La bataille de Prague avait décidé du sort de toute la Bohême. Prague se rendit dès le lendemain au vainqueur; les autres villes suivirent le sort de la capitale. Les états rendirent l'hommage sans condition; leur exemple fut imité en Silésie et en Moravie. L'empereur laissa s'écouler trois mois avant d'ordonner une enquête sur le passé. Beaucoup de ceux qui avaient pris la fuite dans la première frayeur reparurent dans la capitale, rassurés par cette apparence de modération; mais, à un jour, à un moment fixé, l'orage éclata. Quarante-huit des plus actifs instigateurs de la révolte furent arrêtés et traduits devant une commission extraordinaire, composée de Bohêmes et d'Autrichiens. Vingt-sept d'entre eux périrent sur l'échafaud; dans la classe du peuple, une quantité innombrable eut le même sort. On somma les absents de comparaître, et, aucun d'eux ne s'étant présenté, ils furent condamnés à mort, comme coupables de haute trahison et de lèse-majesté impériale. Leurs biens furent confisqués, leurs noms cloués au gibet. On confisqua même les biens de rebelles déjà morts. Cette tyrannie était supportable, parce qu'elle ne pesait que sur certaines personnes, et que les dépouilles de l'un enrichissaient l'autre; mais d'autant plus douloureuse fut l'oppression qui accabla sans distinction tout le royaume. Tous les prédicateurs protestants, d'abord les bohêmes, et un peu plus tard les allemands, furent expulsés du pays. Ferdinand coupa de sa propre main la lettre de Majesté de Rodolphe et en brûla le sceau. Sept ans après la bataille de Prague, toute tolérance envers les protestants était abolie dans le royaume. Mais les violences que l'empereur se permit contre les priviléges religieux des Bohêmes, il se les interdit à l'égard de leur constitution politique, et, en même temps qu'il leur enlevait la liberté de penser, il leur laissait généreusement le droit de se taxer eux-mêmes.

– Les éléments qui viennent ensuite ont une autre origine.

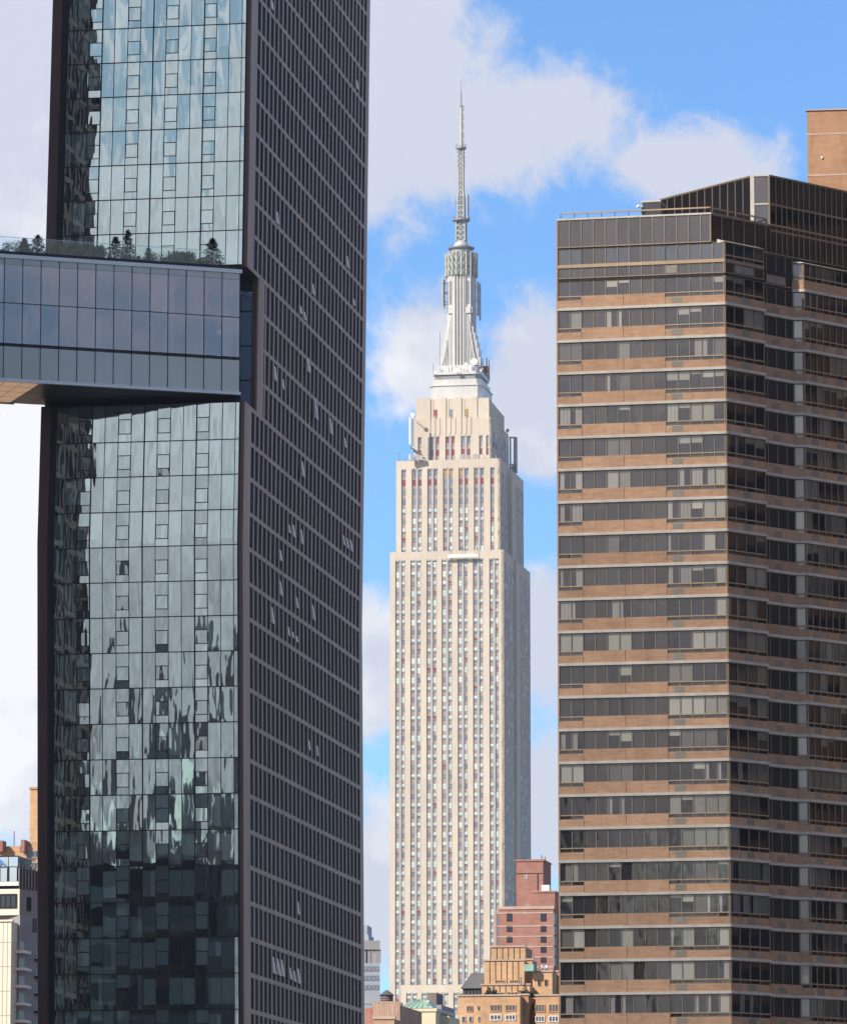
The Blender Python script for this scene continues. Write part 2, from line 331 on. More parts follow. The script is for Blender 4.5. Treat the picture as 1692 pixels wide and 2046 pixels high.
# ================================================================== ground and river
def sheet(name, x0, x1, y0, y1, z, m):
    b = MB(); b.face([(x0, y0, z), (x1, y0, z), (x1, y1, z), (x0, y1, z)], m); o = b.build(name, fix=False); o['kind'] = 'structure'; return o
sheet('river', -4000, 4000, -900, 400, 0.0, 'river_water')
b = MB(); b.face([(-9000, 400, 3), (9000, 400, 3), (9000, 16000, 3), (-9000, 16000, 3)], 'city_paving'); b.face([(-9000, 400, -1), (9000, 400, -1), (9000, 400, 3), (-9000, 400, 3)], 'conc')
b.face([(-9000, -9000, 2.5), (9000, -9000, 2.5), (9000, -900, 2.5), (-9000, -900, 2.5)], 'city_paving'); b.face([(-9000, -900, 2.5), (9000, -900, 2.5), (9000, -900, -1), (-9000, -900, -1)], 'conc')
b.build('ground', fix=False)['kind'] = 'structure'
GZ = 3.0
# ================================================================== copper tower
CY = 465.0
cx0, _, ZK = pt(484, 1075, CY)
def shear(z, u):
    fr = min(1.0, max(0.0, -u/18.0))
    return (z - ZK)*0.0112*(1 + 0.55*fr) if z > ZK else (ZK - z)*0.0079*(1 + 0.5*fr)
G = Fr(cx0, CY, -10, shear)                       # glass face
Sd = Fr(cx0, CY, 81, lambda z, u: shear(z, 0))    # copper face
UF = G.u(77, 1075); UL = Sd.u(722.5, 1075)
FH = 3.205
z_ref = zat(1806.8, Sd.y_at(Sd.u(496.5, 1806.8)))
k_lo = -int((z_ref - GZ)/FH) ; k_hi = int((zat(-330, CY) - z_ref)/FH) + 1
ZL = [z_ref + k*FH for k in range(k_lo, k_hi + 1)]
z_nt = zat(541, CY); z_nb = zat(803, CY)
kt = min(range(len(ZL)), key=lambda i: abs(ZL[i] - zat(556, Sd.y_at(2)) + 0.25)); kb = min(range(len(ZL)), key=lambda i: abs(ZL[i] - zat(810, CY)))
ZT = ZL[-1]; ZNT = ZL[kt] - 0.22; ZNB = ZL[kb] + 0.22
print('notch', z_nt, ZNT, z_nb, ZNB, 'UF', UF, 'UL', UL, 'floors', len(ZL))
UN = Sd.u(509, 760); UN2 = Sd.u(521, 700)
tower = thing('copper_tower', 'dark copper clad tower with a wavy mirror glass front, left of the pale stone skyscraper', 'building', (cx0, CY, GZ))
def segs(z0, z1):
    return [(z0, z1)] if not (z0 < ZK < z1) else [(z0, ZK), (ZK, z1)]
# core behind both faces
b = MB()
def plan(F0, z, u0, u1, d0, d1):  # point u along glass, d along side
    return None
def corner(u, d, z):
    x = G.x + u*G.t[0] + d*Sd.t[0]; y = G.y + u*G.t[1] + d*Sd.t[1]; return (x + shear(z, u), y, z)
def block(b, ua, ub, da, db, z0, z1, m):
    for a, c in segs(z0, z1):
        b.hexa([corner(ua, da, a), corner(ub, da, a), corner(ub, db, a), corner(ua, db, a), corner(ua, da, c), corner(ub, da, c), corner(ub, db, c), corner(ua, db, c)], m)
INS = 0.14
for z0, z1, dn in ((GZ, ZNB, 0), (ZNB, ZNT, UN), (ZNT, ZT, 0)):
    block(b, UF + 0.5, -INS, dn + 0.6, UL - 0.05, z0, z1, 'slot_dark')
b.build('core', tower)
# copper side: spandrel bands, piers, corner panels
b = MB(); bands = MB(); win = []
FW = -0.02
u_first = Sd.u(496, 1300); u_last = Sd.u(717.5, 1300); NS = 28; pitch = (u_last - u_first)/NS
for a, c in segs(GZ, ZNB): b.fbox(Sd, 0, u_first, -0.1, 0.06, a, c, 'aged_copper')
b.fbox(Sd, UN, UN2, -0.1, 0.06, ZNB, ZNT, 'aged_copper')
for a, c in segs(ZNT, ZT): b.fbox(Sd, 0, u_first, -0.1, 0.06, a, c, 'aged_copper')
for a, c in segs(GZ, ZT): b.fbox(Sd, u_last, UL, -0.1, 0.06, a, c, 'aged_copper')
for i, z in enumerate(ZL):
    us = UN2 if ZNB + 0.3 < z < ZNT - 0.3 else u_first
    j = MB(); j.fbox(Sd, us, u_last, -0.1, 0.062, z - 0.21, z + 0.21, 'aged_copper'); 
    bands.merge(j)
for i in range(len(ZL) - 1):
    z0, z1 = ZL[i] + 0.21, ZL[i + 1] - 0.21
    for k in range(NS):
        ua = u_first + k*pitch; ub = ua + pitch
        if ZNB < (z0 + z1)/2 < ZNT and ub < UN2 + 0.3: continue
        pw = 0.56*rr(0.95, 1.05)
        mm = 'rusty_copper' if (i == kt - 1 and k == 14) else 'aged_copper'
        for a, c in segs(z0, z1): b.fbox(Sd, ub - pw, ub, -0.1, 0.058, a, c, mm)
        w = MB()
        for a, c in segs(z0, z1): w.face([Sd(ua, -0.012, a), Sd(ub - pw, -0.012, a), Sd(ub - pw, -0.012, c), Sd(ua, -0.012, c)], 'slot_glass', sc((0.018, 0.017, 0.024), rr(0.5, 1.7)))
        win.append(w)
b.build('copper_pier_grid', tower); bands.build('copper_floor_band', tower)
emit(win, 'slot_window', tower)
# copper edge seen from the front, and the far-left fin
b = MB()
for z0, z1 in ((GZ, ZNB), (ZNT, ZT)):
    for a, c in segs(z0, z1):
        b.fbox(G, -0.27, -0.002, -0.35, 0.10, a, c, 'copper_return'); b.fbox(G, -0.50, -0.27, -0.35, -0.05, a, c, 'dark_metal')  # dark strip beside the edge: the reveal's shade given as colour
        b.fbox(G, UF, UF + 0.9, -1.0, 0.45, a, c, 'copper_return'); b.fbox(G, UF + 0.9, UF + 1.35, -1.0, 0.0, a, c, 'dark_metal')
b.build('copper_edge', tower)
b = MB(); block(b, UF, -0.4, UL - 0.02, UL + 0.2, GZ, ZT, 'aged_copper'); block(b, UF - 0.05, UF + 0.45, 1.1, UL - 0.05, GZ, ZT, 'aged_copper'); b.build('back_wall', tower)
b = MB(); block(b, UF + 0.2, -0.1, 0.6, UL - 0.3, ZT - 0.2, ZT + 0.3, 'dark_roof'); b.build('roof', tower)
# underside of the overhang and the set back glass in the notch
b = MB(); block(b, UF + 0.2, -0.05, 0.25, UN + 0.4, ZNT - 0.02, ZNT + 0.25, 'dark_metal'); b.build('overhang_soffit', tower)
b = MB(); block(b, UF + 0.2, -0.05, 0.25, UN + 0.4, ZNB - 0.3, ZNB, 'dark_roof'); b.build('ledge_roof', tower)
N2 = Fr(*corner(0, UN, ZK)[:2], -10, lambda z, u: shear(z, u))
zs = [ZNB] + [z for z in ZL if ZNB + 0.8 < z < ZNT - 0.8] + [ZNT - 0.25]
fr = MB()
for i in range(len(zs) - 1):
    for u0 in (-1.95, -3.35, -4.75, -6.15):
        w = MB(); w.face([N2(u0 + 0.04, -0.35, zs[i] + 0.06), N2(u0 + 1.34, -0.35, zs[i] + 0.06), N2(u0 + 1.34, -0.35, zs[i + 1] - 0.06), N2(u0 + 0.04, -0.35, zs[i + 1] - 0.06)], 'notch_glass', sc((0.03, 0.06, 0.11), rr(0.8, 1.2)))
        w.build('notch_pane', tower, fix=False)
    fr.fbox(N2, -6.2, -0.5, -0.42, -0.3, zs[i] - 0.06, zs[i] + 0.06, 'dark_metal')
for u0 in (-0.57, -1.95, -3.35, -4.75): fr.fbox(N2, u0 - 0.04, u0 + 0.04, -0.42, -0.29, ZNB, ZNT - 0.25, 'dark_metal')
fr.fbox(N2, -0.53, -0.002, -0.9, 0.0, ZNB, ZNT - 0.02, 'copper_return')
fr.build('notch_frame', tower)
# mirror glass front
edges = [107.8, 128, 152.7, 178.8, 204.4, 231.4, 257.4, 284, 310, 336, 362, 388.6, 414.2, 440.3, 466.3, 474.5]
UE = [G.u(q, 1075) for q in edges]
cw = (UE[14] - UE[1])/13
glz = ZL
panes = []; frame = MB()
BL = [(0.20, 0.26, 0.255), (0.15, 0.20, 0.20), (0.25, 0.31, 0.295), (0.09, 0.13, 0.14)]
DK = [(0.012, 0.016, 0.02), (0.02, 0.025, 0.03), (0.03, 0.04, 0.045)]
for i in range(len(ZL) - 1):
    z0, z1 = ZL[i], ZL[i + 1]
    lowz = z0 < zat(1700, CY)
    if z1 > ZNB - 0.25 and z0 < ZNB - 0.2: z1 = ZNB - 0.05
    if ZNB - 0.25 <= z0 < ZNT - 0.3: continue
    for c in range(len(UE) - 1):
        u0, u1 = UE[c] + 0.02, UE[c + 1] - 0.02
        w = MB(); g = lambda: rr(-0.011, 0.011)
        blind = R() < (0.8 if lowz else 0.55)
        bc = sc(random.choice(BL), rr(0.8, 1.1)) if blind else random.choice(DK)
        dk = random.choice(DK); zb = z0 + (z1 - z0)*((0.15 if lowz else 0.10) if R() < .7 else rr(0.1, 0.5)); za = z1 - (z1 - z0)*(0.13 if lowz else 0.07)
        if c % 3 == 2 and c < 14:
            cuts = [(z0 + 0.02, z0 + (z1 - z0)*0.21, dk), (z0 + (z1 - z0)*0.235, z0 + (z1 - z0)*0.60, bc), (z0 + (z1 - z0)*0.625, z1 - 0.02, bc)]
            if R() < 0.10: cuts[1] = (cuts[1][0], cuts[1][1], (0.30, 0.30, 0.32))
            for q in (0.222, 0.612): frame.fbox(G, u0, u1, -0.06, 0.025, z0 + (z1 - z0)*q - 0.035, z0 + (z1 - z0)*q + 0.035, 'dark_metal')
            for s_ in (u0, u1 - 0.045): frame.fbox(G, s_, s_ + 0.045, -0.06, 0.02, z0 + (z1 - z0)*0.23, z0 + (z1 - z0)*0.60, 'dark_metal')
            for a, e, q in cuts:
                o = [g() for _ in range(4)]; w.face([G(u0, o[0], a), G(u1, o[1], a), G(u1, o[2], e), G(u0, o[0] + o[2] - o[1], e)], 'tower_glass', q)
        else:
            o = [g() for _ in range(3)]; P = lambda s_, z: G(u0 + (u1 - u0)*s_, o[0] + (o[1] - o[0])*s_ + (o[2] - o[0])*(z - z0)/(z1 - z0), z)
            for a, e, q in ((z0 + 0.02, zb, dk), (zb, za, bc), (za, z1 - 0.02, dk)):
                sp = rr(0.3, 0.75) if (R() < 0.16 and q is bc) else 0
                if sp:
                    w.face([P(0, a), P(sp, a), P(sp, e), P(0, e)], 'tower_glass', bc); w.face([P(sp, a), P(1, a), P(1, e), P(sp, e)], 'tower_glass', (0.3, 0.34, 0.34) if blind else random.choice(BL))
                else: w.face([P(0, a), P(1, a), P(1, e), P(0, e)], 'tower_glass', q)
        panes.append(w)
    frame.fbox(G, UE[0], -0.5, -0.08, 0.03, z0 - 0.045, z0 + 0.045, 'dark_metal')
    if z1 == ZNB - 0.05: frame.fbox(G, UE[0], -0.5, -0.08, 0.05, z1, ZNB, 'dark_metal')
emit(panes, 'glass_pane', tower)
for c, u in enumerate(UE):
    t = 0.055 if c in (3, 7, 11) else 0.028
    for z0, z1 in ((GZ, ZNB), (ZNT, ZT)):
        for a, e in segs(z0, z1): frame.fbox(G, u - t, u + t, -0.10, 0.05 if t > .03 else 0.035, a, e, 'dark_metal')
frame.build('curtain_wall_frame', tower)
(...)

La victoire de la Montagne-Blanche mit Ferdinand en possession de tous ses États et les lui rendit même avec un pouvoir plus étendu que celui dont y avait joui son prédécesseur, parce que l'hommage fut rendu sans condition, et qu'aucune lettre impériale ne limitait plus son autorité souveraine. Tous ses justes désirs étaient donc satisfaits, et même au delà de son attente.

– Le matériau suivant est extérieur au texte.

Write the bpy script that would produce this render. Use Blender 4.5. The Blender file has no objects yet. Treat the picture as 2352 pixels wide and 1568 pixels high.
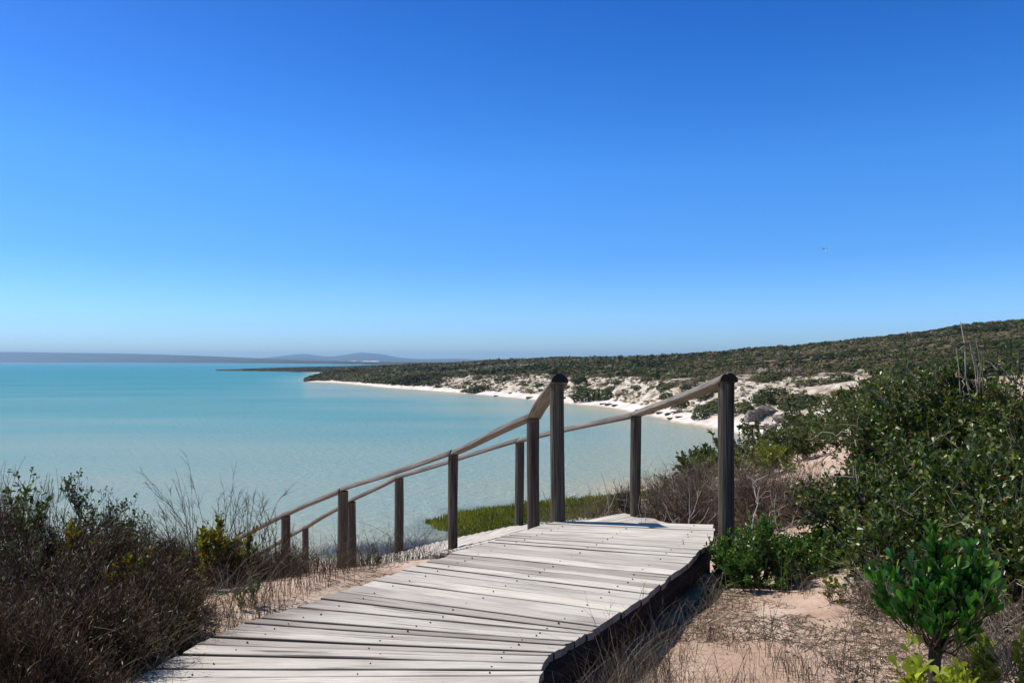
import bpy, math, random
import numpy as np
from mathutils import Vector

rng = np.random.default_rng(11)
random.seed(11)
S = bpy.context.scene
COL = S.collection
F = 1764.0          # focal length in the 2352-pixel-wide measuring grid
HOR = 830.0
CX = 1176.0

# ------------------------------------------------------------------ camera
cam = bpy.data.cameras.new('camera')
cam.lens = 27.0
cam.sensor_width = 36.0
cam.shift_y = 46.0 / 2352.0
cam.clip_start = 0.05
cam.clip_end = 60000
camo = bpy.data.objects.new('camera', cam)
camo.location = (0, 0, 10)
camo.rotation_euler = (math.radians(90), 0, 0)
COL.objects.link(camo)
S.camera = camo

# ------------------------------------------------------------------ sky, sun, exposure
SUN_AZ = math.radians(-74)
SUN_EL = math.radians(55)
w = bpy.data.worlds.new('World')
S.world = w
w.use_nodes = True
wn = w.node_tree.nodes
wl = w.node_tree.links
wn.clear()
sky = wn.new('ShaderNodeTexSky')
sky.sky_type = 'NISHITA'
sky.sun_disc = False
sky.sun_elevation = SUN_EL
sky.sun_rotation = SUN_AZ
sky.altitude = 0
sky.air_density = 1.0
sky.dust_density = 0.3
sky.ozone_density = 3.0
hs = wn.new('ShaderNodeHueSaturation')
hs.inputs['Saturation'].default_value = 1.45
bg = wn.new('ShaderNodeBackground')
bg.inputs['Strength'].default_value = 0.15
wo = wn.new('ShaderNodeOutputWorld')
wl.new(sky.outputs[0], hs.inputs['Color'])
tcw = wn.new('ShaderNodeTexCoord'); spz = wn.new('ShaderNodeSeparateXYZ')
wl.new(tcw.outputs['Generated'], spz.inputs[0])
cr = wn.new('ShaderNodeValToRGB'); ce = cr.color_ramp.elements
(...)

Il était libre maintenant de congédier ses alliés et de rappeler ses armées. La guerre était finie, si seulement il était juste; s'il était juste et généreux, les châtiments devaient cesser aussi. Tout le sort de l'Allemagne était dans sa main, et des millions de créatures humaines attendaient le bonheur ou le malheur de la détermination qu'il allait prendre. Jamais si grande décision ne fut au pouvoir d'un seul homme; jamais l'aveuglement d'un seul homme ne causa tant de calamités.